Да что вы, милые, да нешто разберешь,
Какая истина не есть с изнанки ложь,
Какая искренность не вышла из обмана?
Ведь был убийцею создатель Ватикана!
Намек на убийство сейчас расследовать не будем: у Кима и помимо этого полно перемигиваний и с «Алексан Сергеичем», а также с «Лешей Пешковым» и с прочими классиками из пантеона русской словесности, поднимаемыми из святых могил скоморошьим посвистом. Тут сам посвист интересен.
Веселая популярность Кима на рубеже 60-х годов опережала всякие попытки понять, в чем ее смысл и шарм, координаты классики тут работали плохо. Зато хорошо работали «двигун» малого рыболовного сейнера да «колотун» на палубе, да мужички, ловившие то ли чайку («Сейчас убью ее! Дай-ка скорее мне ружье!») , то ли моржа («Причалила баржа — поймали мы моржа!» ), то ли кита (и его поймали бы, да вот «кита не видно — до чего ж обидно!»).
Потом, когда кита стало «видно», и его таки-поймали, оказалось, что «на эту удочку клюнул кашалот». Ловецкую фантасмагорию легко было истолковать в государственно-сыскном аспекте: дразнил-дразнил веселый певец неповоротливую власть, думал, что это игрушки, а оказалось, что власть кусается.
Но и тогда, когда в разгар Застоя попал автор «Кита» в диссидентские списки, — поющая Россия, давясь от смеха, следила, как ее любимец продолжает дурачить кашалота, печатаясь под загадочным псевдонимом «Ю.Михайлов». Секрет Полишинеля был продолжением веселого маскарада: народ продолжал петь Михайлова, помнил его наизусть, узнавал по любой строчке.
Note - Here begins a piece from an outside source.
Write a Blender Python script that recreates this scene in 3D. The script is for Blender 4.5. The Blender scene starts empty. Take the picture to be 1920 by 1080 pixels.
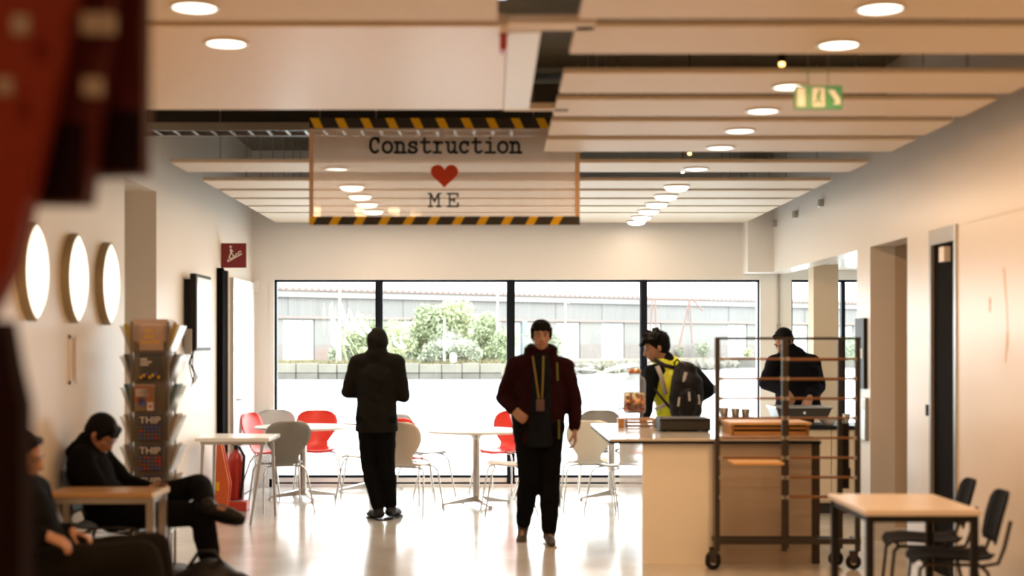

Когда при начале Перестройки вышли наконец эти тексты напечатанными (сразу — две книги!), — их тираж вылетел далеко за сотню тысяч, и тогда ниже ватерлинии обнаружилось тяжелое тело лирики, резной верх которой так легко летел над волнами:
Белеет мой парус, такой одинокий
На фоне стальных кораблей.
О, нет, вовсе не такой одинокий! Воздушный поцелуй Лермонтову — как раз отрицание одиночества. Ким вообще все время с кем-нибудь перекликается, переглядывается, перемигивается. Эта общительность — первое внешнее объяснение популярности, когда песни Кима побежали по магнитофонной ленте из 50-х годов в 60-е. Она, эта популярность вовсе не началась с того весеннего номера «Комсомольской правды», когда в 1961 году там появился «Кит» с нотами (и с полуизвинениями за «нестанадартность» песни), — к тому времени этого самого «Кита» на все лады распевала школьная и студенческая худсамодеятельность от Анапы до Анапки.
Ликующий Ким был рожден, как Афродита, из той кружевной пены, что вздымалась над учебными программами «поющего педагогического». Когда подоспело распределение на Камчатку, таежно-тундровый окрас его новых песен был воспринят как очередная игровая маска, — хотя жизнь деревенского учителя на берегу ледовитого океана была всамделишно тяжела и даже опасна, и медведи, шатавшиеся в сопках, драли людей насмерть.
И тем не менее:
Напрасно сей суровый край
Над нами длани простирает:
Попростирает — отдохнет,
А Санька шмотки простирнет!
Такова молодость патриарха — я имею ввиду круг бардов-шестидесятников первого призыва, отцов-основателей, патриархов «гитарного поколения», среди которых засверкал, забликовал талант Кима. В песнях Визбора голубели дали карельских озер. Городницкий был укутан глухой таежной зеленью. Ким был ослепителен и пятнист, как оттаивающая тундра, как расписанная солнечными бликами сопка, как пенный гребешок волны у камчатского берега.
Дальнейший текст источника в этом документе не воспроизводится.